Die Aufnahmen sollen in erster Linie dazu dienen, allen Athleten die Schwächen ihres Sprungs aufzuzeigen. Diesmal werden sie noch zweckentfremdet. "Dann haben wir Vergleichswerte bei gleichen Bedingungen. Wenn es signifikante Unterschiede zwischen Rehm und den anderen Athleten gibt, müsste man weiterschauen", sagt Prokop.

Eine endgültige Entscheidung nach dem Wettkampf in Ulm erwarten beide Seiten nicht. "Wenn man nach dem Wochenende zu einem endgültigen Ergebnis kommt, würde ich dieses definitiv anzweifeln", sagt Rehm im Gespräch mit unserer Zeitung. "Es sind ja keine abschließenden Messungen. Es fehlen zum Beispiel Daten zur Technik beim Absprung, die man mit Druckplatten im Boden feststellen könnte."

Pistorius war Vorreiter

Rehm ist der Ansicht, dass es neben möglichen Vor- auch Nachteile geben könnte. Der Orthopädietechniker-Meister zieht Parallelen zu Oscar Pistorius. Der Südafrikaner startete 2012 in London als erster beidseitig beinamputierter Athlet in der 400-m-Konkurrenz bei Olympischen Sommerspielen. "Er war Vorreiter für unseren Sport, aber das Gutachten hätte ich an seiner Stelle angezweifelt", sagt Rehm.

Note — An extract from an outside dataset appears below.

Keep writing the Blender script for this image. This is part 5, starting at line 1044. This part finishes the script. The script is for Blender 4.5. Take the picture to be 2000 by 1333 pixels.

Der Kölner Biomechaniker Gert-Peter Brüggemann stellte fest, Pistorius hätte aufgrund seiner Prothesen auf den letzten 100 Metern Vorteile im Vergleich mit seinen Rivalen.

"Gesamtes Bild betrachten"

"Und was ist mit den 300 Metern davor?", fragt Rehm. "Es kann ja sein, dass er dort sogar Nachteile hatte. Man muss schon das gesamte Bild betrachten und nicht nur ein Viertel. Auch bei mir muss das so betrachtet werden. Man kann zum Beispiel nicht nur den Absprung bewerten", erklärt der 25-Jährige, der stets betont, dass er, sollten Vorteile zweifelsfrei nachgewiesen werden, das Gutachten akzeptieren und auf Nicht-Behinderten-Wettbewerbe verzichten würde.

Rehm möchte in Ulm eine neue persönliche Bestleistung aufstellen. "Beim Saisonhöhepunkt hat das bisher immer geklappt", sagt er. Springt er 8,05 Meter oder weiter, hätte er sogar die Norm für die Europameisterschaft in Zürich im August geknackt. "Dann geht das Ganze eine Instanz höher", sagt Rehm. "Wenn ich die Norm packen sollte, sorge ich für rauchende Köpfe bei den Offiziellen."